Positive Impact-A solid company mission galvanizes employees, customers, and other core constituencies, serving as the foundation for the good relationships described above. By remaining sensitive around and connected to issues in the local community company can avoid being blindsided by unforeseen changes in its business environment. Excellent brand equity pays off in top-line sales, hiring, and public relations.

Governments
Unsustainable model-Company follows legal regulations only when enforcement cannot be avoided and when the cost of fines exceeds profits from illegal behavior. If this is the case, company partners with others in the industry to lobby for such regulations to be removed. 

Drivers– Changes in regulation and enforcement can drive up the cost of noncompliance. Flares of internet-fueled activism is making government bodies increasingly difficult to predict and outmaneuver, and thanks to the recent financial crisis the idea that government should just “get out of the way” of business is hugely unpopular.

Sustainable model– Company respects all legal regulations relevant to its industry and clearly communicates that respect to its staff. Company maintains good government relations underpinned by its good community relations. Company seeks to enhance its competitive advantage by supporting legislation which aggressively pushes for the environmental and social sustainability that it already embodies. Company participates as a sustainable voice in industry lobbying groups.

Positive Impact– Company receives a competitive advantage from good governance. Less corrupt governments with staricter regulations around issues such as worker’s rights weaken the company’s competitors and expand market share.

Suppliers
Unsustainable model– Company engages vendors based solely on price. 

Drivers– NGOs target the company because of issues in their supply chain, leading to one or more PR disasters. Company seeks supply chain reform to address the issue. 

Sustainable model– Company seeks to replicate the integrated bottom line benefits of sustainability across its supply chain by demanding sustainability from its vendors (when it has the leverage to do so) and offering expertise and resources which allow vendors to mirror its success. Company actively explores supply chain sustainability and takes ownership of major social and environmental supply-chain problems. 

Positive Impact– Respect for human rights in the company’s supply chain creates brand equity. In assisting suppliers the company builds relationships which result in better communication and more innovative supplier/company relations. Ultimately more sustainable suppliers are able to increase efficiency and productivity. 

Investors/Insurers
Unsustainable model– Company assumes that investors care only about short-term ROE, and make all decisions to maximize this metric.

Drivers– Increasing investor interest in off-balance sheet measures like social sustainability forces companies to expand their communication with investors about social issues.

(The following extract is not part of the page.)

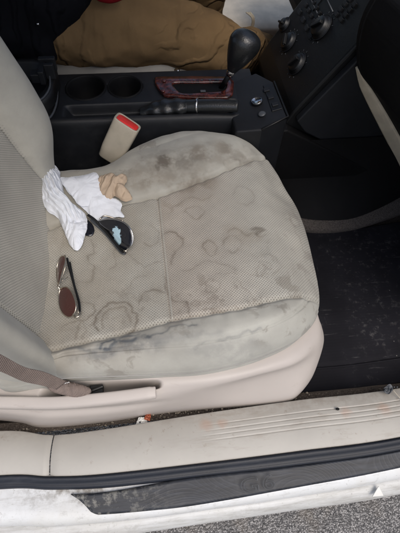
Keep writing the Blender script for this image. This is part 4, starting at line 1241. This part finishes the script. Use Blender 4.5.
# ================================================================== THINGS ON THE SEAT
def crumple(name, layers, mat, parent=None, flat=False):
    """each layer: (photo outline, base height, dome, fold direction deg, fold wavelength, fold height, seed)"""
    bm = bmesh.new()
    for (ol_, b0, dome, fdir, wl, fh, sd_) in layers:
        raw = [seat_hit(a, b, b0) for a, b in ol_]
        O_ = cr(raw, 210, closed=True); c_0 = sum(O_, V())/len(O_)
        # jagged, slightly irregular border
        fx, fy = math.cos(math.radians(fdir)), math.sin(math.radians(fdir))
        rws = []
        K_ = 70
        for k in range(K_+1):
            r = max(.004, (k/K_)**.85); row = []
            for i, p in enumerate(O_):
                w = c_0.lerp(p, r)
                s = (w.x*fy-w.y*fx); l = (w.x*fx+w.y*fy)
                wv = s/wl+1.6*noise.noise(V((l*18, s*12, sd_)))
                tri = abs((wv % 1)-.5)*2
                tri2 = abs(((s/wl*2.1+2.2*noise.noise(V((l*25, s*20, sd_+9)))) % 1)-.5)*2
                rid = 1-abs(noise.noise(V((w.x*60, w.y*60, sd_+3))))*2.2
                hh = dome*(1-r**3)+fh*(tri*.8+tri2*.35)*(1-.85*r**5)+fh*.22*rid
                edge_up = .0015*r*r*noise.noise(V((i*.15, sd_, 0)))
                w.z = base_z(w.x, w.y)+b0+max(0, hh)*(1-.92*max(0, (r-.93)/.07))+edge_up
                w.x += .0022*noise.noise(V((w.x*70, w.y*70, sd_+20)))*r; w.y += .0022*noise.noise(V((w.x*70, w.y*70, sd_+30)))*r
                row.append(w)
            rws.append(row)
        for i, p in enumerate(rws[-1]):      # torn, slightly wavy paper edge
            p.x += .0012*noise.noise(V((i*.9, sd_, 3))); p.y += .0012*noise.noise(V((i*.9, sd_, 8)))
        grid(bm, rws, wrap=True)
    o = obj(name, bm, mat, parent, solid=-.0006, smooth=flat)
    return o
T1L = [
    ([(38, 161), (46, 160), (54, 165), (60, 172), (62, 185), (66, 197), (76, 207), (86, 216), (87, 228), (84, 238), (78, 250), (70, 243), (64, 230), (58, 218), (49, 212), (41, 200), (36, 187), (39, 178)], .004, .010, -62, .012, .0048, 1.),
    ([(42, 163), (52, 166), (57, 178), (62, 196), (76, 208), (82, 219), (77, 224), (64, 216), (52, 206), (43, 192), (41, 176)], .012, .008, -60, .010, .0050, 5.),
    ([(62, 222), (74, 222), (86, 222), (85, 236), (77, 251), (68, 240)], .008, .006, -80, .02, .003, 8.)]
o = crumple('crumpled_tissue', T1L, M_tis); props(o, 'crumpled white tissue twisted lengthwise against the backrest', 'tissue')
T2L = [
    ([(60, 179), (72, 177), (85, 175), (96, 173), (99, 180), (102, 190), (108, 199), (117, 200), (122, 204), (121, 211), (124, 217), (115, 217), (106, 218), (94, 222), (86, 211), (76, 202), (67, 190)], .007, .006, 25, .05, .0025, 12.),
    ([(62, 180), (80, 177), (97, 175), (100, 192), (90, 205), (80, 205), (70, 193)], .013, .003, 15, .06, .0015, 15.)]
o = crumple('folded_tissue', T2L, M_tis); props(o, 'flat folded white tissue lying between the twisted tissue and the brown napkin', 'tissue')
T3L = [
    ([(98, 180), (103, 176), (111, 173.5), (118, 177), (125, 174), (127, 180), (124, 187), (129, 192), (132, 198), (127, 202), (121, 200), (115, 196), (111, 202), (105, 200), (101, 195), (97, 187)], .008, .010, 60, .022, .006, 22.),
    ([(102, 180), (112, 176), (120, 181), (121, 190), (112, 193), (103, 190)], .012, .005, -30, .020, .004, 27.)]
o = crumple('crumpled_napkin', T3L, M_nap, flat=True); props(o, 'small crumpled brown paper napkin beside the folded white tissue', 'napkin')

def lens_mesh(outline, n_, bulge, flat_c=None):
    O_ = cr(outline, 64, closed=True); c_0 = sum(O_, V())/64
    bm = bmesh.new(); rws = []
    for k in range(13):
        r = max(.01, k/12); rws.append([c_0.lerp(p, r)+n_*bulge*(1-r*r) for p in O_])
    vs = grid(bm, rws, wrap=True); bm.faces.new(vs[0]); return bm, O_
# --- mirrored pair
sg = thing('mirrored_sunglasses', 'dark sunglasses with a mirrored lens poking out from under the folded tissue', 'sunglasses', tuple(seat_hit(112, 238)))
def sA(px, py, h): return seat_hit(px, py, h)
lo = [sA(97, 222, .014), sA(104, 228, .008), sA(113, 239, .006), sA(122, 249, .006), sA(126, 250, .010), sA(131, 246, .022), sA(133, 238, .032), sA(131, 230, .040), sA(126, 224, .043), sA(118, 220, .040), (sA(107, 219, .030))]
nn = (lo[6]-lo[1]).cross(lo[3]-lo[9]).normalized(); nn = nn if nn.z > 0 else -nn
bm, OO = lens_mesh(lo, nn, .008); obj('lens', bm, M_lensA, sg, solid=.0015)
bm = bmesh.new(); tube(bm, OO+[OO[0]], .0014, 10, caps=False); obj('rim', bm, M_chrome, sg)
bm = bmesh.new()
tube(bm, [sA(88, 215, .018), sA(95, 220, .017), sA(104, 229, .014), sA(113, 240, .012), sA(122, 251, .011), sA(126, 252, .012)], lambda t: .0028, 12, n=40, flat=.7); obj('brow_bar', bm, M_gloss, sg)
bm = bmesh.new(); tube(bm, [sA(91, 220, .008), sA(105, 233, .006), sA(120, 251, .006), sA(125, 253.5, .009)], lambda t: .0024, 10, n=30); obj('temple', bm, M_grey, sg)
bm = bmesh.new(); tube(bm, [sA(100, 219, .02), sA(104, 216, .018), sA(110, 217, .016), sA(116, 219, .014), sA(123, 221, .016)], .0016, 8, n=24); obj('temple', bm, M_silver, sg)
lo2 = [p+V((-.075, .045, -.012)) for p in lo]
bm, OO2 = lens_mesh([V((p.x, p.y, base_z(p.x, p.y)+.002)) for p in lo2], V((0, 0, 1)), .001); obj('lens', bm, M_lensA, sg, solid=.0012)
bm = bmesh.new(); tube(bm, [sA(124, 251, .012), sA(127, 251, .012)], .0026, 10); obj('hinge', bm, M_silver, sg)
# --- wire pair
sb = thing('wire_sunglasses', 'thin silver framed sunglasses with brown lenses standing near the backrest', 'sunglasses', tuple(seat_hit(70, 290)))
l1 = [sA(60, 290, .012), sA(66, 287, .022), (sA(71, 291, .026)), sA(75, 300, .026), sA(76, 308, .022), sA(73, 315, .014), sA(68, 317, .008), sA(62, 312, .005), sA(59, 302, .006)]
l2 = [sA(64, 256, .028), sA(66, 260, .030), sA(65, 268, .028), sA(62, 277, .020), sA(58.5, 283, .012), sA(57, 278, .006), sA(57, 267, .008), sA(60, 258, .018)]
for L_ in (l1, l2):
    n_ = (L_[2]-L_[0]).cross(L_[5]-L_[1]).normalized(); n_ = n_ if n_.z > 0 else -n_
    bm, OO = lens_mesh(L_, n_, .002); obj('lens', bm, M_lensB, sb, solid=.0012)
    bm = bmesh.new(); tube(bm, OO+[OO[0]], .0009, 8, caps=False); obj('rim', bm, M_silver, sb)
bm = bmesh.new(); tube(bm, [sA(58.5, 283, .014), sA(58, 286, .018), sA(60, 290, .014)], .0012, 8, n=12); tube(bm, [sA(62, 281, .02), sA(66, 278.5, .018), sA(68, 277, .012)], .0007, 6, n=10); obj('bridge', bm, M_silver, sb)
bm = bmesh.new(); tube(bm, [sA(65, 255, .030), sA(65.5, 262, .032), sA(62, 274, .030), sA(59, 286, .026)], .0013, 8, n=30); obj('brow_wire', bm, M_silver, sb)
bm = bmesh.new(); tube(bm, [sA(67, 258, .020), sA(70, 270, .018), sA(75, 288, .016), sA(79, 302, .014), sA(80, 314, .012)], lambda t: .0020, 10, n=40, flat=.6); tube(bm, [sA(70, 262, .008), sA(74, 282, .008), sA(78, 300, .008)], lambda t: .0013, 8, n=30); obj('temple', bm, M_gloss, sb)
bm = bmesh.new(); tube(bm, [sA(80, 312, .013), sA(79, 316, .013), sA(75.5, 317, .013), sA(73, 314, .014)], .0016, 8, n=16); tube(bm, [sA(74, 300, .020), sA(77.5, 308, .018), sA(78.5, 313, .015)], .0010, 8, n=16); obj('hinge', bm, M_silver, sb)

# ================================================================== SMALL LITTER
w = thing('wrapper', 'small white and orange wrapper wedged in the gap under the seat side', 'wrapper', tuple(at(140, 421, z=.36)))
def scrap(name, pts, mat, parent, amp=.004, seed=1, th=.0006):
    q4 = [V(p) for p in pts]; rws = []
    for j in range(15):
        r = []
        for i in range(15):
            p = q4[0].lerp(q4[1], i/14).lerp(q4[3].lerp(q4[2], i/14), j/14)
            r.append(p+V((0, 0, amp*noise.noise(V((i*.35, j*.35, seed))))))
        rws.append(r)
    bm = bmesh.new(); grid(bm, rws); return obj(name, bm, mat, parent, solid=th)
scrap('wrapper_front', [at(135, 426, z=.372), at(148, 424, z=.372), at(146, 417, z=.366), at(139, 417, z=.366)], M_plug, w)
scrap('wrapper_end', [at(144, 419, z=.374), at(150, 421, z=.374), at(151, 414, z=.366), at(146, 414, z=.366)], M_orange, w)
bm = bmesh.new(); p = at(140, 422.3, z=.380); box(bm, p, (.003, .003, .0006)); obj('print', bm, M_gloss, w, smooth=False)
bm = bmesh.new()
rnd = random.Random(3)
for k in range(170):
    px = rnd.uniform(150, 300) if k < 110 else rnd.uniform(5, 135)
    gy = interp([(0, 431), (50, 434), (100, 428), (150, 419), (200, 411.5), (250, 406), (300, 399)], px)
    p = at(px, gy+rnd.uniform(-4, 2), z=.354+rnd.uniform(0, .004))
    bmesh.ops.create_icosphere(bm, subdivisions=1, radius=rnd.uniform(.0008, .0022), matrix=Matrix.Translation(p) @ Matrix.Rotation(rnd.random()*3, 4, 'X') @ Matrix.Diagonal((1, rnd.uniform(.6, 1), .6, 1)))
for k in range(90):
    px = rnd.uniform(150, 310); p = at(px, rnd.uniform(398, 416), z=.316); p.y = rnd.uniform(.108, .140); p.z = lerp(.353, .28, sm(.125, .15, p.y))
    bmesh.ops.create_icosphere(bm, subdivisions=1, radius=rnd.uniform(.001, .003), matrix=Matrix.Translation(p))
M_grit = plain('grit_stone', srgb(128, 119, 106), .9, var=.4)
props(obj('debris', bm, M_grit, smooth=False), 'grit and small stones along the gap beside the seat', 'debris', kind='stuff')
bm = bmesh.new(); p = at(337.5, 409, z=.392); bmesh.ops.create_icosphere(bm, subdivisions=2, radius=.0030, matrix=Matrix.Translation(p) @ Matrix.Diagonal((1.2, .9, .5, 1)))
props(obj('pebble', bm, M_dark), 'tiny black pebble on the beige sill trim', 'pebble')
bm = bmesh.new()
lf = [at(384, 388, z=.392), at(390, 384, z=.396), at(393, 389, z=.394), at(389, 394, z=.392), at(384, 392, z=.394)]
oo = cr(lf, 40, closed=True); cc = sum(oo, V())/40
grid(bm, [[cc.lerp(p, max(.02, k/10))+V((0, 0, .005*noise.noise(p*120+V((k*.3, 0, 0))))) for p in oo] for k in range(11)], wrap=True)
for k in range(3): bmesh.ops.create_icosphere(bm, subdivisions=1, radius=.0018, matrix=Matrix.Translation(at(391+k*3, 387, z=.393)))
props(obj('paper_scrap', bm, M_grey, solid=.0005), 'crumpled grey paper scrap at the front end of the sill edge', 'scrap')
bm = bmesh.new(); tube(bm, [at(393, 390, z=.395), at(399, 397, z=.393), at(404, 402, z=.392)], .0007, 6, n=12)
props(obj('dry_straw', bm, M_buckle), 'thin pale dry straw beside the grey paper scrap', 'straw')

# ================================================================== CAMERA, LIGHT, WORLD
cam = bpy.data.cameras.new('camera'); co = bpy.data.objects.new('camera', cam); COL.objects.link(co)
cam.sensor_fit = 'VERTICAL'; cam.sensor_height = 24.; cam.lens = F/533*24
Mc = Matrix((RT, UP, -fw)).transposed().to_4x4(); Mc.translation = CAM; co.matrix_world = Mc
cam.clip_start = .02; cam.clip_end = 300
S.camera = co

SUN_EL, SUN_AZ = math.radians(60), math.radians(-68)     # azimuth: direction the light comes from, in the x-y plane
sd_ = V((math.cos(SUN_EL)*math.cos(SUN_AZ), math.cos(SUN_EL)*math.sin(SUN_AZ), math.sin(SUN_EL)))
sun = bpy.data.lights.new('sun', 'SUN'); sun.energy = 1.4; sun.angle = math.radians(40); sun.color = (1, .98, .95)
so = bpy.data.objects.new('sun', sun); COL.objects.link(so); so.rotation_euler = sd_.to_track_quat('Z', 'Y').to_euler(); so.location = (0, -3, 4)
w_ = bpy.data.worlds.new('World'); S.world = w_; w_.use_nodes = True
nt = w_.node_tree; bg = nt.nodes['Background']; sk = nt.nodes.new('ShaderNodeTexSky'); sk.sky_type = 'NISHITA'; sk.sun_disc = False
sk.sun_elevation = SUN_EL; sk.sun_rotation = math.pi/2-SUN_AZ; sk.dust_density = 4.; sk.ozone_density = .3; sk.air_density = 1.
nt.links.new(sk.outputs[0], bg.inputs[0]); bg.inputs[1].default_value = .15
S.view_settings.view_transform = 'Standard'; S.view_settings.look = 'None'; S.view_settings.exposure = .22; S.view_settings.gamma = 1
S.render.engine = 'CYCLES'
S.cycles.use_denoising = True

Shareholder activism and SRI make social sustainability questions a standard at shareholder’s meetings, managers had better have answers.

Sustainable model– Company works to create an investor-approved social mission that can drive the company. Governance structure is expanded to include employees, customers and other key stakeholder groups. Sustainability reporting is fully integrated into investor communications.

Positive Impact– As company gains access to socially-aimed funds the cost of capital decreases. Improved governance allows for a fuller set of perspectives to be “at the table”, leading to more diversity of opinion and a more stable long-term strategy for the company.

That’s it for now- a rough sketch of a bunch of ideas I hope to explore further in the coming semesters. Some of these (workplace democracy and anti-consumerist marketing) I’ve spent a good deal of time thinking about already. I’d love to discuss these still-rough and hole filled ideas if anyone is interested, or hear some of yours around this issue!